Friday, February 1, 2013

TARANTINO'S AT IT AGAIN

He's scary, and brilliant. And dangerous -- he does whatever he feels like doing, following his instinct, bypassing logical thought.

He has a powerful sense of who we are and what will shock us.

He likes, loves, trusts, admires, and is amused by himself. All those things that make a man successful are in his pocket, and he takes them out and uses them.

At the moment, he doeS NOT have a new, block bustering hit on his hands,  though he expected his latest film, "Django Unchained," would knock people out and they'd flock to the theater.

How does he handle this?

He steam-rollers over the thought. Money, ground into the mud, doesn't seem to affect him. He told an interviewer confidently, (with his moving-making partner present). "I gave them a scene they will never forget." Tarantino was talking about the horrifying, upsetting, disturbing, footage of a man, a slave, being beaten. He has pooh-poohed "Roots," the Alex Haley television show about blacks in America, a series that's been praised throughout the world. Tarantino's I don't care attitude conveys his delight in giving us, the audience, a vision that will shock us, maybe forever.
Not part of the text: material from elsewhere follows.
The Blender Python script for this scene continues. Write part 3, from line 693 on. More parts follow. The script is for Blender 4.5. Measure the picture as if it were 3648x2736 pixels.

Okay, Tarantino -- you certainly gave us visions, great entertainment -- shocks, spice, and laughter -- in "Pulp Fiction."  (Bits of my favorite scenes are in this video.)


The fact is, I'm inspired and exhilarated when I perceive that a creative person is hell bent committed to doing what he sees, feels, wants to say, show, reveal. Yes, I really do think he's dangerous -- though I perceive something in him that enjoys, delights in life -- a seed in him  reaching up to the sun. Even so, he seems to be a destroyer.

Also, I think Tarantino's strangely fragile.  (His girlfriends apparently include -- Mira Sorvino, Sofia Coppola,  actress Julia Louis-Dreyfus, Kathy Griffin and Margaret Cho -- maybe Uma  Thurman -- strong, famous women who are known for trusting themselves. Birds of a feather?) His love-life makes me like him. I get a sense that  his iron "love myself" ego has tender spots. 

Nevertheless, I sense that he could go off in a deadly wrong, self-destructive direction -- that his lust for shock could overpower his personal need to survive. Anyhow, Tarantino's films are part of a deck of cards I deal out and play, and replay for stimulating diversion, (like those sex scenes in "Monster's Ball" -- Billy Bob Thornton and Halle Berry). I've seen "Pulp Fiction," and "Reservoir Dogs." more than a few times and each time I see them, it involves me 

I actually think Quentin Tarantino's a genius.

GENIUS? Yep. He's in tune with his inner voice, and knows things I don't know about the world today, his generation, not mine -- he understands, and shows me, explains to me -- the violence of now.